Question

A company manufactures two articles $A$ and $B$. There are two department through which these article are processed : (i) assembly and (ii) finishing department. The maximum capacity of the first department is $60$ hours a week and that of other department. $48$ hours, per week. The product of each unit of article $A$ requires $4$ hours in assembly and $2$ hours in finishing and that of each unit of $B$ requires $2$ hours in assembly and $4$ hours in finishing. If the profit is Rs. $6$ for each unit $A$ and Rs. $8$ for each unit of $A$ and Rs. $8$ for each unit of $B$, find the number of units of $A$ and $B$ to be produced per week in order to have maximum profit.

Answer 1

Let the number of type $A$ and $B$ articles produced be $x$ and $y$ respectively.

Each unit of article $A$ requires $4$ hours in assembly and $2$ hours in the finishing department.

Total time taken by $x$ units of article $A$ in assembly department $=4x$

Total time taken by $x$ units of article $A$ in finishing department $=2x$

Each unit of article $B$ requires $2$ hours in assembly and $4$ hours in the finishing department.

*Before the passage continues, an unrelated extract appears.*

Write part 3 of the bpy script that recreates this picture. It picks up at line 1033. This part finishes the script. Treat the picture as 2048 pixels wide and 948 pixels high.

Total time taken by $y$ units of article $B$ in assembly department $=2y$

Total time taken by $y$ units of article $B$ in finishing department $=4y$

Maximum capacity of assembly department = $60$hours/week

Maximum capacity of finishing department = $48$hours/week

Profit on article $A$ = $Rs.6/$unit

Profit on article $B$ = $Rs.8/$unit

Total profit in a week = $6x+8y$

Thus the required constraints are-

$4x+2y\le 60$ $.............\left(i\right)$

$2x+4y\le 48$ $.............\left(ii\right)$

$x\ge 0,y\ge 0$ $.............\left(iii\right)$

Max $Z=6x+8y$

Plotting these inequations on the graph we get the following corner points-

$A(0,12)$ ; $B(12,6)$ ; $C(15,0)$

At $A$, $Z=6\times 0+8\times 12=96$

At $B$, $Z=6\times 12+8\times 6=72+48=120$

At $C$, $Z=6\times 15+8\times 0=90$

Thus, $Z$ is maximum at $B(12,6)$

Thus, 12 units of article $A$ and 6 units of article $B$ should be produced to get the maximum profit per week.